4. Does the green area in the following diagram show the two phases equilibrium between various species in liquid (such as Zr(OH)4) and ZrO2 (solid)? The green area simply shows the stability areas of solid phases that are not metals. Typically, these are oxides or hydroxides but they may be also salts. In the example below, the solid phase is only ZrO2(s). The solid phase is always shown in larger letters. The solid phase coexists with the aqueous species that are shown in small letters. In the case below, the species depend on pH and are Zr(OH)22+, Zr(OH)3+, etc.

Stability Diagram FAQ 2.png

5. Is it true that the stability diagram will be helpful to design the alloy with corrosion resistance. By changing the alloy elements and concentration in the alloy the stability diagram could predict the phase stability of the various alloy in the specific acid (ORP point). This means we need alloy database with the composition range.


The main virtue of the stability diagrams is their ability to predict the tendency for corrosion for a given metal or alloy as a function of varying environment composition (not only as a function of pH). They are not sufficient for alloy design because there are various electrochemical kinetic and microstructural factors that go beyond the realm of thermodynamics. For example, if you generate stability diagrams for various stainless steels, you will see little difference in the stability diagrams between them (i.e., there will be some difference but it will not explain the whole complexity of behavior). To understand the differences in the general and localized corrosion of various alloys such as stainless steels and Ni-base alloys, you need electrochemical analysis, which is also included in the Corrosion Analyzer (i.e., corrosion rates and localized corrosion). The key point that the stability diagrams alone show the tendency for corrosion for various metals in various environments but they do not include the kinetic and structural factors that are important for alloy design.


6. Will metal carbides form and exist in aqueous solution? Will the Pourbaix Diagram of Me-C-O-H systems predict such species?

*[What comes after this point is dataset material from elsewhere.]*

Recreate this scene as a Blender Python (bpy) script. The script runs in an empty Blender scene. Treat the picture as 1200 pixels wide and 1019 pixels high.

Carbides are certainly well-known as solid phases and are responsible for mechanical properties of metals (and to a lesser extent for corrosion properties). However, there is not any indication of carbide species in solution. There are various types of carbides – some are reactive (like calcium carbide), some are more or less chemically inert (line interstitial carbides within metal lattice structure) and some are intermediate (like iron carbides, of which cementite F3C is the most common). The reactive carbides can be easily visualized as having carbon on a negative oxidation state such C22-. Such carbon absolutely cannot exist in an aqueous solution because it immediately hydrolyzes. For other carbides, it is not practical to define oxidation states, but they also have a tendency to hydrolyze. In dilute acids, iron carbides will hydrolyze to hydrogen and simple hydrocarbons. For this reason, it would not be thermodynamically justifiable to consider carbide solution species (of course, you can always postulate various transient, short-lived species but it is not expected that these species reach a thermodynamic equilibrium).